French Finance Minister Le Maire warned that if the far-right wins the early National Assembly elections in the coming weeks, France faces the risk of a financial crisis. Currently leading in opinion polls, the far-right party National Rally led by Le Pen is calling for a reduction in the retirement age and adopting a protectionist "France First" economic policy. The National Rally promises to cut electricity prices, increase the value-added tax on natural gas, and increase public spending—despite France's already high public debt levels. Rating agency S&P Global recently downgraded France, stating that the policies advocated by the National Rally could impact France's credit rating.

Political uncertainty has led to the largest single-week increase in the premium required by investors to hold French government bonds since 2011. Meanwhile, the French CAC 40 index has fallen by 5.6% so far this week, erasing gains for the year and marking the largest weekly decline since March 2022. Bank stocks plummeted, with the three largest banks in France—BNP Paribas, Credit Agricole, and Societe Generale—seeing their market values drop by 10%-15% this week, the largest decline since the banking crisis in March 2023.

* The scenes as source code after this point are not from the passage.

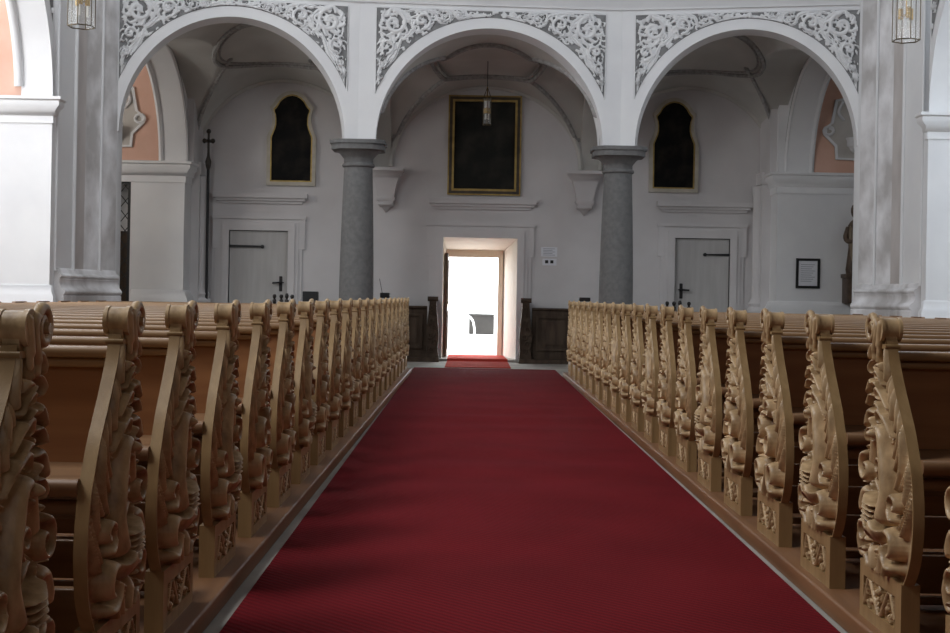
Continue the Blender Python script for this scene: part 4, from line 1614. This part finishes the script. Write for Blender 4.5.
    mb.rbox(xa + .04, xb - .04, .02, .17, PLAT + .165, PLAT + .19, .01, 'X', 3)
    mb.rbox(xa + .04, xb - .04, .06, .11, PLAT + .02, PLAT + .05, .01, 'X', 3)
    kn = mb.build('kneeler', SEATW, root)
    mb = MB()
    n_ = 4
    for k in range(n_):
        x = xin + side * (.07 + (abs(xouter - xin) - .14) * k / (n_ - 1))
        mb.box(x - .009, x + .009, -.08, -.055, PLAT, PLAT + .32)
        mb.box(x - .009, x + .009, -.06, .15, PLAT + .14, PLAT + .165)
        mb.box(x - .009, x + .009, -.08, .12, PLAT + .0, PLAT + .02)
    mb.build('kneeler_bracket', IRON, root)
    mb = MB()
    wo = xouter
    mb.rbox(min(wo, wo + side * .04), max(wo, wo + side * .04), -.5, -.06, PLAT, PLAT + 1.0, .03, 'X')
    mb.build('outer_end', SEATW, root)
    return root


ORD = ['first', 'second', 'third', 'fourth', 'fifth', 'sixth', 'seventh', 'eighth', 'ninth', 'tenth', 'eleventh', 'twelfth', 'thirteenth', 'fourteenth', 'fifteenth', 'sixteenth', 'seventeenth', 'eighteenth', 'nineteenth', 'twentieth', 'twenty-first']
for side, xf, xo, rng, nm in ((-1, -1.035, -5.55, range(0, 21), 'left'), (1, 1.472, 5.75, range(1, 20), 'right')):
    protos = {sw: make_pew(side, xf, xo, sw) for sw in (True, False)}
    used = {True: False, False: False}
    for n_, i in enumerate(rng):
        sw = i <= 3 or i % 3 == 0
        if used[sw]:
            o = copy_tree(protos[sw])
        else:
            o = protos[sw]
            used[sw] = True
        o.location.y = 3.14 + .885 * i + (.10 if nm == 'left' and i < 2 else 0)
        if nm == 'left' and i == 20:
            for ch in list(o.children):
                if ch.name.startswith('kneeler'):
                    bpy.data.objects.remove(ch)
        last = i == rng[-1]
        lab = ('%s carved oak pew from the front in the %s block beside the red carpet' % (ORD[n_], nm)) if not last else 'last carved oak pew in the %s block, nearest the rear wall' % nm
        tag(o, lab, 'pew', 'carved oak pews %s of the aisle' % nm)
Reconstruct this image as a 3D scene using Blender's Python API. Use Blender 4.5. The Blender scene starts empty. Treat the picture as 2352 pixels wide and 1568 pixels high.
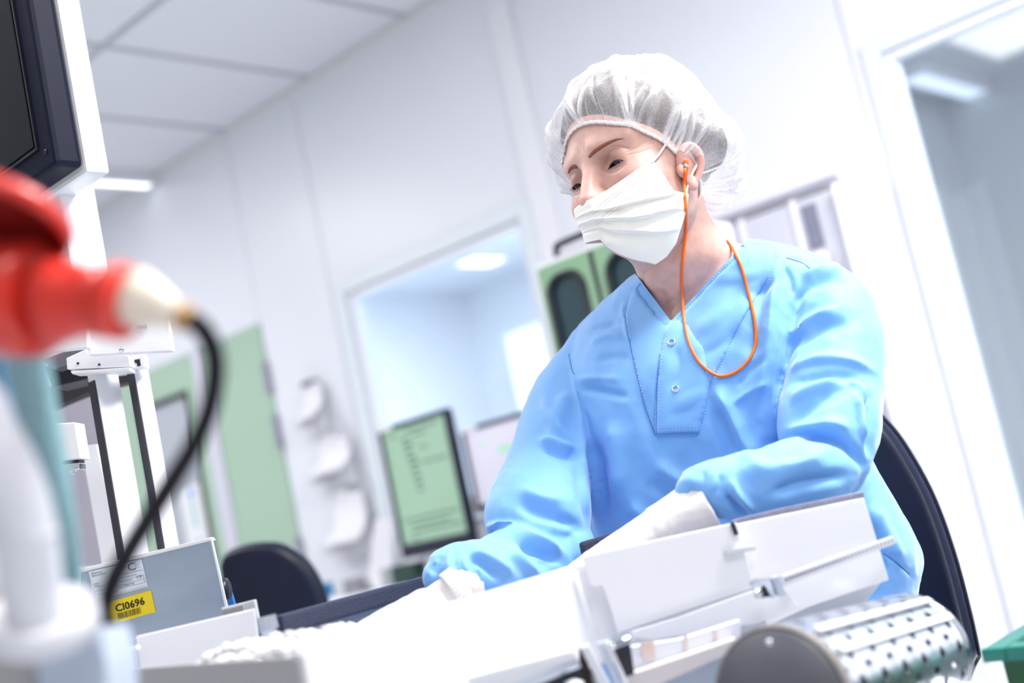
import bpy, bmesh, math, random
import numpy as np
from mathutils import Vector, Matrix, noise
from mathutils.bvhtree import BVHTree

random.seed(7)
rng = np.random.default_rng(7)
SC = bpy.context.scene
COL = SC.collection

# ------------------------------------------------------------------ camera
FPX, W, H = 2858.5, 2352, 1568            # focal length in pixels of the 2352x1568 frame
ROLL, PITCH, YAW = -0.214316, 0.135521, -0.714520
CAM = np.array([0.0, 0.0, 0.90])
_cp, _sp, _cy, _sy = math.cos(PITCH), math.sin(PITCH), math.cos(YAW), math.sin(YAW)
FW = np.array([_sy*_cp, _cy*_cp, _sp])
_r = np.array([_cy, -_sy, 0.0]); _u = np.cross(_r, FW)
CR = math.cos(ROLL)*_r + math.sin(ROLL)*_u
CU = -math.sin(ROLL)*_r + math.cos(ROLL)*_u
cam_d = bpy.data.cameras.new('camera')
cam = bpy.data.objects.new('camera', cam_d); COL.objects.link(cam)
cam.matrix_world = Matrix(((CR[0], CU[0], -FW[0], CAM[0]), (CR[1], CU[1], -FW[1], CAM[1]),
                           (CR[2], CU[2], -FW[2], CAM[2]), (0, 0, 0, 1)))
cam_d.sensor_width = 36.0
cam_d.lens = FPX*36.0/W
cam_d.clip_start = 0.02
cam_d.dof.use_dof = True
cam_d.dof.focus_distance = 1.42
cam_d.dof.aperture_fstop = 2.4
SC.camera = cam

# ------------------------------------------------------------------ light
SC.view_settings.view_transform = 'Standard'
SC.view_settings.look = 'None'
SC.view_settings.gamma = 1.0
SC.view_settings.use_curve_mapping = False
SC.view_settings.exposure = 0.20
wd = bpy.data.worlds.new('daylight'); SC.world = wd; wd.use_nodes = True
wd.node_tree.nodes['Background'].inputs[0].default_value = (0.93, 0.95, 1.0, 1)
wd.node_tree.nodes['Background'].inputs[1].default_value = 0.45
SC.cycles.use_denoising = True
SC.cycles.max_bounces = 8
SC.cycles.diffuse_bounces = 5
SC.cycles.transparent_max_bounces = 16
SC.cycles.sample_clamp_indirect = 6.0

D = 3.26            # the back wall's plane y = D
CEIL = 2.776

def area(name, loc, sx, sy, power, rot=(0, 0, 0), col=(1, 0.98, 0.97)):
    l = bpy.data.lights.new(name, 'AREA'); l.shape = 'RECTANGLE'; l.size = sx; l.size_y = sy
    l.energy = power; l.color = col
    o = bpy.data.objects.new(name, l); COL.objects.link(o); o.location = loc; o.rotation_euler = rot
    return o
# ceiling lamps of the room and one added front fill (right of the machine), each under a fitting built further down (FITTINGS)
FITTINGS = [(0.35, 1.62, 112), (-1.80, 0.35, 12), (0.9, 0.0, 26), (-3.0, 1.0, 18), (-5.0, 1.6, 24)]
for fx, fy, pw in FITTINGS:
    area('ceiling_area_light', (fx, fy, CEIL-0.065), 0.56, 1.15, pw)
area('back_room_fill', (-4.2, 5.0, 2.6), 1.2, 1.2, 120, col=(0.97, 0.98, 1))  # area light without a fitting, added to brighten the room behind the window
area('corridor_fill', (0.3, 4.6, 2.6), 0.6, 1.0, 120, col=(1, 0.97, 0.95))  # unseen light, no fitting, added to lift the space behind the glazed door

# ------------------------------------------------------------------ helpers
def ray(px, py):
    return FW + CR*(px-W/2)/FPX - CU*(py-H/2)/FPX
def P(px, py, d):                           # point seen at a pixel, at depth d along the view axis
    return CAM + ray(px, py)*d
def Pz(px, py, z):
    q = ray(px, py); return CAM + q*((z-CAM[2])/q[2])
def Py(px, py, y):
    q = ray(px, py); return CAM + q*((y-CAM[1])/q[1])
def proj(V):                                # (n,3) world -> px, py, depth
    q = V-CAM; d = q@FW
    return q@CR/d*FPX+W/2, -(q@CU)/d*FPX+H/2, d
def nrm(v):
    v = np.asarray(v, float); return v/np.linalg.norm(v)

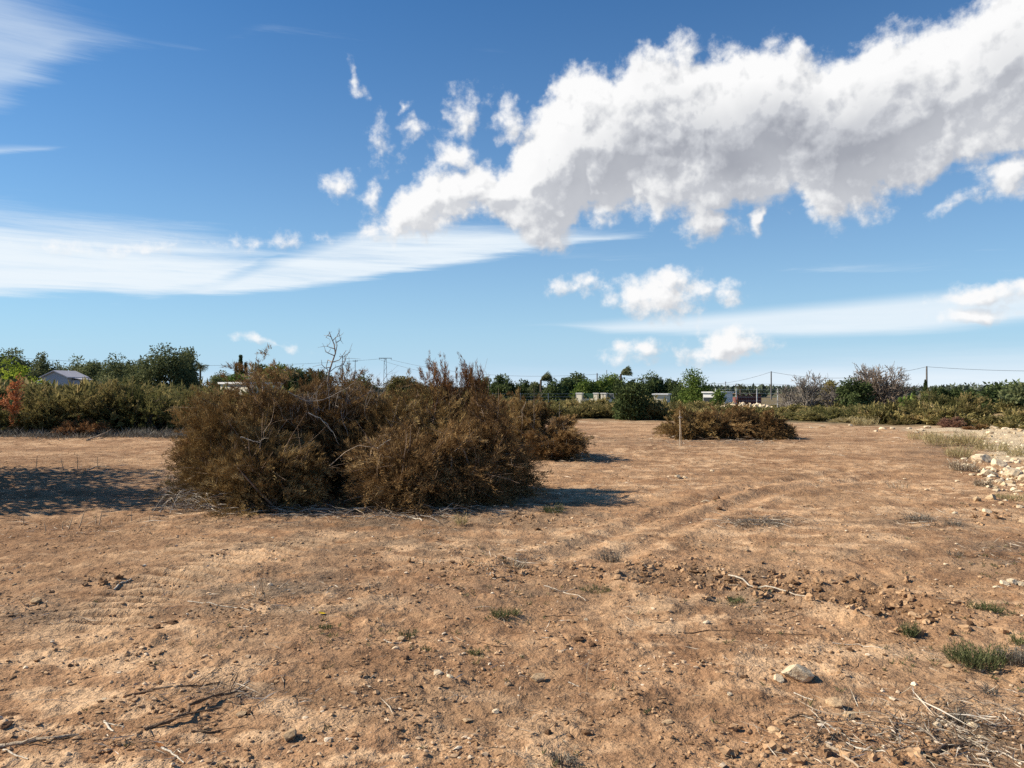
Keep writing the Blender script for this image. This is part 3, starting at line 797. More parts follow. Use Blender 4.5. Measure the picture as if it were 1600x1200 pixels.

Market concerns are not limited to France, as bond spreads in other Eurozone member countries like Italy are also widening. For the European Central Bank, any prospect of spreading turmoil may evoke memories of the Eurozone sovereign debt crisis a decade ago. If the situation spirals out of control and forces the ECB to consider using one of its crisis tools, the ECB will face a dilemma. Given the size of France as the Eurozone's second-largest economy, the ECB may need to intervene on an unprecedented scale, with any action requiring compliance from the next government.

The last time ECB officials had to resort to emergency measures was two years ago when the prospect of impending rate hikes led to a surge in Italian government bond yields. In June 2022, ECB policymakers took swift action in response to the Italian bond crisis, reaching an agreement within days on a new crisis tool aimed at preventing Eurozone fragmentation—the so-called Transmission Protection Instrument (TPI) The creation of this tool and the existence of other tools may be a guarantee for policymakers to remain optimistic and observant.

However, recent market turmoil has led investors and analysts to discuss more about the conditions under which TPI may be activated, although many are highly skeptical. Holger Schmieding, Chief Economist at Berenberg Bank, said, "If serious fiscal mistakes in France lead to a significant widening of yield spreads, the European Central Bank may not be willing to use this tool immediately." He believes that this will trigger "intense controversy" within the European Central Bank and the European political circles.

Isabel Schnabel, a member of the Executive Board responsible for market operations at the European Central Bank, stated in an early June speech on fiscal and monetary policy that TPI is "only used for countries pursuing sound and sustainable fiscal and macroeconomic policies." She emphasized that the central bank "cannot use this tool to address sustained tensions caused by national fundamentals."

When asked about the situation in France, European Central Bank President Lagarde said on Friday that she did not want to comment on the domestic political situation in France. She said, "I just want to say that the European Central Bank has a responsibility to fulfill its mission, control inflation, and bring it back to target levels. That's what we are going to do."